Maker of Last Seen Standing Between Brackets

Can you introduce yourself?

Born in Israel, living in Europe. Performing, writing, socialising, dancing, studying, teaching and loving like all of us do, one way or another.

Do you notice a difference in audience between different countries and/or cities?

I notice rather myself being different in every context I visit, than the audiences who watch the performance.

What is your opinion on the social relevance of theatre?

Many ways to answer this question. Here is an attempt to articulate one: in theatre (and other art forms), reflection becomes embodied and materialised. As such, theatre is not only providing a context to think about life, but it carries a potential to generate realities of its own, as real as any other narratives that exist outside of it. The more realities I create, the more conscious I become of the possibilities of changing existing ones.

If you hadn’t become an artist, what would have been your profession?

I experience artistic practice as a way of being, not merely as a profession. Personal inclination, desires and background, led me to consider no other option than relating to my environment and to my own life experience through art. As becoming an artist was never a calculated choice but rather a mode of existence, this question remains impossible to answer.

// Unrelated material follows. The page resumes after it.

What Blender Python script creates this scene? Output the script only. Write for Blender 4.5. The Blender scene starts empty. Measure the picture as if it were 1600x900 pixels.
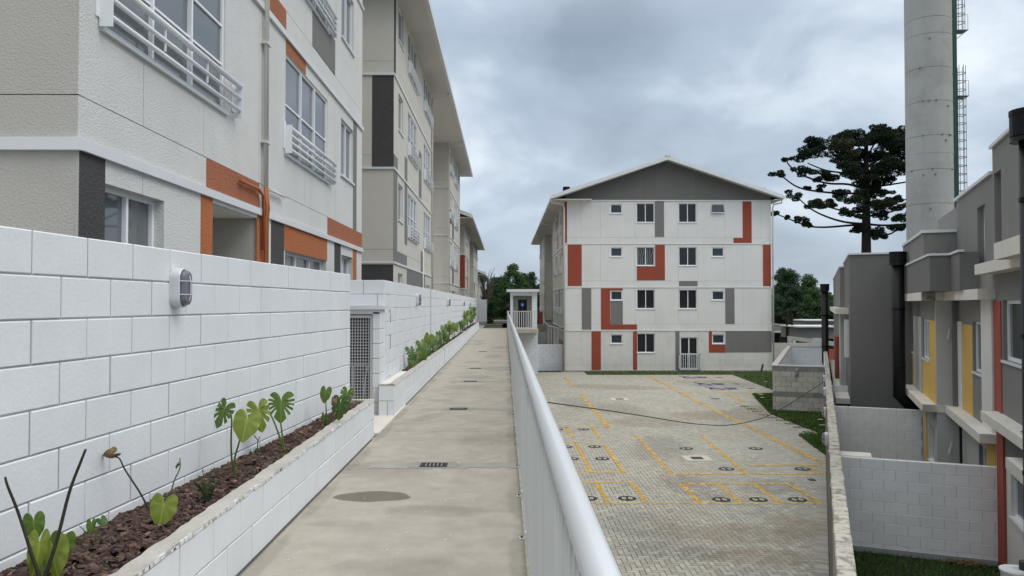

What does the title of your piece, Last Seen Standing Between Brackets, refer to and what is the connection with your performance?

It refers to the moment where text and its reader, or text and its writer cannot tell anymore who/what is creating who/what. An experience I believe everybody is familiar with.

In your performance you work with several aspects, including virtuality, actuality, privacy and public aspects, organic and digital aspects. How did you combine all of these aspects in your performance?

The notion of space is metaphorical when it comes to the virtual, but yet many of us share the feeling of living in two environments, the digital and the physical. The interaction between those two spaces, whether the distinction  between them is real or not,  generates for me new questions about the relationship between body and presence, body and text, body and embodiment. In the performance I touch upon these questions, by combining text animation (digital) and live performance (physical), and try to bring them together with reflection about live performance nowadays.